A lo largo de estos días he disfrutado con la lectura de los apuntes que tomó Joaquín Navarro-Valls durante los años que trabajó para Juan Pablo II desde la Oficina de Prensa de la Santa Sede, que se publicó de manera póstuma en forma de libro después de que el cartaginés dedicara sus últimos años a ordenarlos y completarlos («Mis años con Juan Pablo II», Espasa). Se trata de un volumen de lectura obligada para quienes quieran conocer en qué consiste la misión de un Papa, pues Navarro-Valls la vivió desde dentro, en primera línea, durante más de veintidós años. El que se adentre en sus páginas comprenderá que hay dos condiciones innegociables para abrazar la elección de un hombre —¡un solo hombre!— como guía de la Iglesia de su tiempo. Una de ellas es el amor, es decir, la voluntad activa de querer el bien para quien lleva sobre los hombros un compromiso que sobrepasa cualquier capacidad, basado en aquella escena que certifica Mateo en el capítulo 16 de su Evangelio. La otra, ligada indestructiblemente a la primera, es la fidelidad.

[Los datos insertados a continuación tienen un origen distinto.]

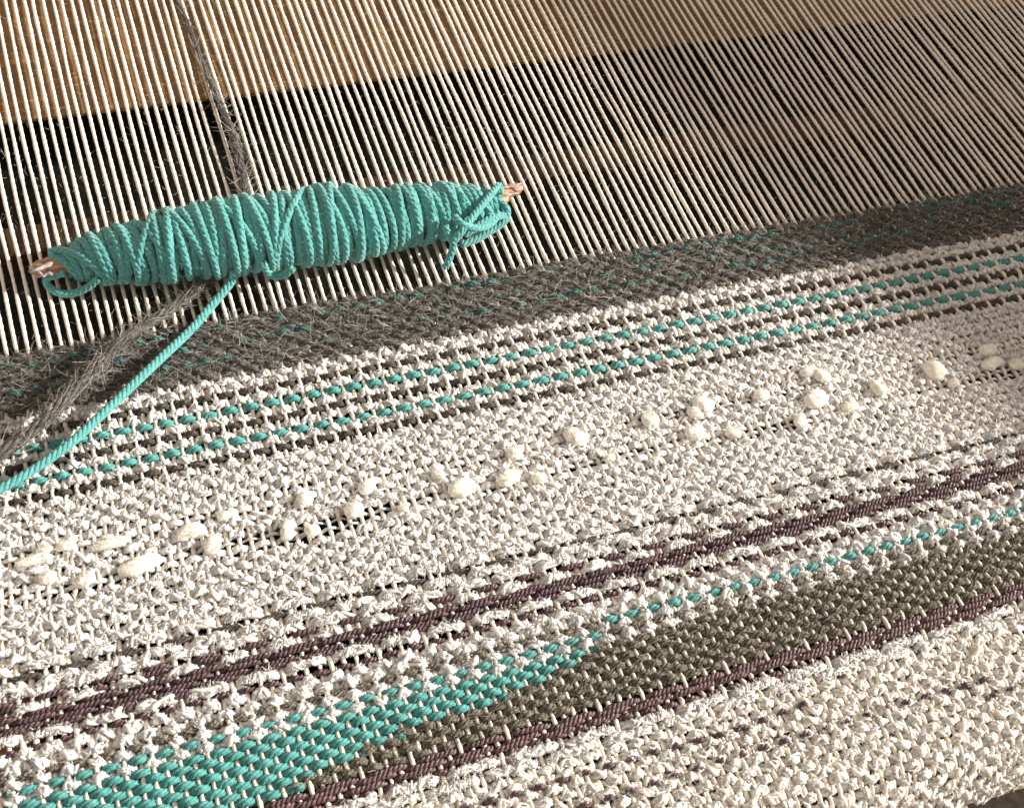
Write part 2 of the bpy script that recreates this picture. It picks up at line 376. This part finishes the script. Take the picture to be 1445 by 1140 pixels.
def hair_on(P, n, rad, L, up=.5, along=1.0):
    idx = rng.integers(0, len(P), n); a = rng.uniform(0, 2 * math.pi, n)
    o = np.stack([np.zeros(n), np.cos(a), np.abs(np.sin(a))], 1)
    D = o * up + np.stack([rng.normal(0, along, n), rng.normal(0, .24, n), rng.normal(.06, .18, n)], 1)
    return P[idx] + o * rad[...] if False else P[idx] + o * rad, D, rng.uniform(*L, n)
def strands(b, Pf, rf, ns, pitch=1.25):
    """a loosely spun yarn: a few uneven strands that wander round each other"""
    nf = len(Pf); x = Pf[:, 0]
    b.tube(Pf, rf * .66 * (1 + smooth_noise(nf, 4, .15)), 4, flat=.8)
    for q in range(ns):
        ph = q * 6.283 / ns + x / pitch * 6.283 * (1 if q % 2 else -1) + smooth_noise(nf, 4, 1.1)
        Rr = np.clip(rf * (.60 + smooth_noise(nf, 2.5, .17)), .05, .8)
        Q = Pf + np.stack([smooth_noise(nf, 2.5, .15), Rr * np.cos(ph), .80 * Rr * np.sin(ph)], 1)
        b.tube(Q, np.clip(rf * (.43 + smooth_noise(nf, 2.2, .12)), .05, .30), 3 if q < 2 else 4)
def fluff(b, Pf, rad, n1, n2):
    """the tiny curls and nubs that cover a bouclé yarn"""
    ln = Pf[-1, 0] - Pf[0, 0]; nf = len(Pf)
    for (cnt, L, w, seg) in ((n1, (.25, .62), .055, 2), (n2, (.16, .36), .066, 1)):
        m_ = int(cnt * ln); ii = rng.uniform(0, nf - 1.01, m_); i0 = ii.astype(int); f_ = (ii - i0)[:, None]
        P0 = Pf[i0] * (1 - f_) + Pf[i0 + 1] * f_
        keep = P0[:, 2] > -.18; P0 = P0[keep]; m_ = len(P0); aa = rng.uniform(.0, math.pi, m_)
        o3 = np.stack([0 * aa, np.cos(aa), .9 * np.sin(aa)], 1)
        D3 = np.stack([rng.normal(0, 1, m_), rng.normal(0, .9, m_), rng.normal(.12, .4, m_)], 1)
        b.hairs(P0 + o3 * (rad * rng.uniform(.85, 1.15, m_))[:, None], D3, rng.uniform(*L, m_), rng.uniform(.3, 1.1, m_), w, seg)
for p in picks:
    kd = p['kind']; b = MB(); parent = bands[p['band']]; m = None
    if kd in ('wool', 'wool_teal'):
        dim = .33 if p['y'] > -1.6 else .23
        P = path(p, 4, .10); n = len(P)
        b.plies(P, .27, .27 * (1 + smooth_noise(n, 5, .12)), 3, 3.1, 5)
        m = M_GREY
        if kd == 'wool_teal':
            b2 = MB(); Pt = path(p, 6, .10); nt = len(Pt)
            d = Pt[:, 0]; ph = d / 7.3 * 2 * math.pi + rng.uniform(0, 6)
            Q = Pt.copy(); Q[:, 2] += dim + smooth_noise(nt, 16, .15); Q[:, 1] += .06 + smooth_noise(nt, 20, .08)
            b2.plies(Q, .13, .15, 3, 1.5, 4); b2.build('weft_yarn', M_TEALD, parent, deform=bend)
        fuzz[p['band']].append(hair_on(P, 2400, .49, (.6, 1.9), .05))
    elif kd in ('boucle', 'cream', 'slubthin'):
        big = 1.12 if kd == 'cream' else 1.0
        P = path(p, 4, .05); n = len(P)
        if kd == 'slubthin':
            b.tube(P, .12 * (1 + smooth_noise(n, 8, .3)).clip(.4, 2), 5); m = M_BOUC
            P2 = path(p, 8, .04); n2 = len(P2)
            g = np.clip(smooth_noise(n2, 50, .55) + .62, 0, 1)         # the fluff comes and goes along the thin yarn
            b.tube(P2, (.10 + .26 * g)[:, None] * (1 + .16 * rng.normal(0, 1, (n2, 6))), 6, flat=.85)
            dd = P2[:, 0] / .5 * 2 * math.pi + smooth_noise(n2, 6, 1.5); Rr = .34 * g
            b.tube(P2 + np.stack([0 * Rr, Rr * np.cos(dd), .85 * Rr * np.sin(dd)], 1), .04 + .07 * g, 4)
        else:
            Pf = path(p, 5, .09); strands(b, Pf, p['rf'], 4)
            fluff(b, Pf, p['rf'] * .88, 3, 5)
            m = M_CREAM if kd == 'cream' else M_BOUC
    elif kd == 'ribbon':
        P = path(p, 5, .08); n = len(P); kk = 7
        wv = p['rf'] * (1 + smooth_noise(n, 14, .20)).clip(.5, 1.5)
        strands(b, P, p['rf'] * .95, 4, 2.6)
        fluff(b, P, p['rf'] * .85, 5, 6)
        P2 = path(p, 15, .06); n2 = len(P2); P2[:, 1] = np.interp(P2[:, 0], P[:, 0], P[:, 1])
        w2 = np.interp(P2[:, 0], P[:, 0], wv); g = np.clip(.45 + smooth_noise(n2, 40, .6), 0, 1)
        dd = P2[:, 0] / .36 * 2 * math.pi + smooth_noise(n2, 20, 2.0)
        Q = P2 + np.stack([.22 * np.cos(dd) + smooth_noise(n2, 6, .08), (.65 + .2 * g) * w2 * np.cos(dd), (.42 + .20 * g) * w2 * np.sin(dd)], 1)
        b.tube(Q, .05 + np.clip(smooth_noise(n2, 5, .03), -.03, .06), 4); m = M_RIBB
    elif kd == 'teal':
        P = path(p, 6, .05); b.plies(P, .185, .205, 4, 2.1, 4, hand=-1); m = M_TEAL
    elif kd in ('darkgrey', 'darklong'):
        P = path(p, 6, .05); b.plies(P, .16, .135 * (1 + smooth_noise(len(P), 4, .12)), 4, 1.7, 4, hand=-1); m = M_GREYD
        fuzz[p['band']].append(hair_on(P, 160, .3, (.3, 1.0), .3))
    elif kd == 'olive':
        P = path(p, 6, .08); b.plies(P, .20, .155 * (1 + smooth_noise(len(P), 4, .15)), 4, 1.6, 4, hand=-1); b.tube(P, .2, 4); m = M_OLIVE
        fuzz[p['band']].append(hair_on(P, int(len(P) * 2.2), .34, (.3, 1.2), .2))
    elif kd in ('mauve', 'rosy', 'maroon'):
        P = path(p, 7, .15 if kd == 'rosy' else .11); r = {'mauve': .165, 'rosy': .17, 'maroon': .165}[kd]
        b.plies(P, r * .85, r * (1 + smooth_noise(len(P), 6, .1)), 2, .78, 4, hand=-1); m = M_MAUVE2 if kd == 'rosy' else M_MAUVE
    b.build('weft_yarn', m, parent, deform=bend)
for nme, lst in fuzz.items():
    if not lst: continue
    P0 = np.concatenate([q[0] for q in lst]); D = np.concatenate([q[1] for q in lst]); Lh = np.concatenate([q[2] for q in lst])
    h = MB(); wide = nme == 'grey_wool_band'
    h.hairs(P0, D, Lh, rng.uniform(.03, .45, len(P0)), .030 if wide else .024, 2)
    if wide:                                                        # a few long stray fibres
        n = 160; i = rng.integers(0, len(P0), n); D2 = rng.normal(0, .7, (n, 3)); D2[:, 2] = np.abs(D2[:, 2]) + .3
        h.hairs(P0[i], D2, rng.uniform(1.5, 4, n), rng.uniform(.1, .7, n), .03, 5)
    tag(h.build('wool_fuzz', M_HAIR if wide else M_HAIRD, bands[nme], deform=bend), kind='stuff')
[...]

Quizás Joaquín Navarro-Valls no fuera consciente de que su radiografía, a modo de diario, es una escuela de amor y fidelidad al romano pontífice, que puso en práctica con gran acierto desde su responsabilidad institucional. Incluso, más allá de su responsabilidad como portavoz ante los medios de todo el mundo, ya que no fueron pocos los dificilísimos encargos que le solicitó el Papa, ajenos a las atribuciones vinculadas a su puesto. Navarro-Valls no puso nunca condiciones al Santo Padre ni a su entorno más cercano para ejecutar aquello que se le sugería. Al contrario, asumió retos dificilísimos: sondear a Fidel Castro en el esbozo de un viaje papal a Cuba —presidio del Caribe—; viajar a Rusia para suavizar los recelos de los popes ortodoxos hacia Roma; planificar la estrategia de la Iglesia en las conferencias internacionales dedicadas a la población y a la mujer, que a la postre resultó decisiva para contener, al menos en parte, el propósito eugenésico de Naciones Unidas en los países más pobres; defender la inspiración cristiana con la que se fundó la Unión Europea; cuidar a Juan Pablo II en el larguísimo declive de su salud y ancianidad; aconsejar a Benedicto XVI hasta que al portavoz no le quedaron fuerzas.
Ojalá las condiciones innegociables que describen el desempeño de Joaquín Navarro-Valls —ese amor incondicional, esa fidelidad absoluta— sean distintivas de los millones de católicos a quienes pastorea el nuevo Papa; ambas virtudes son el rasgo común con el que se reconoce a la familia de los bautizados.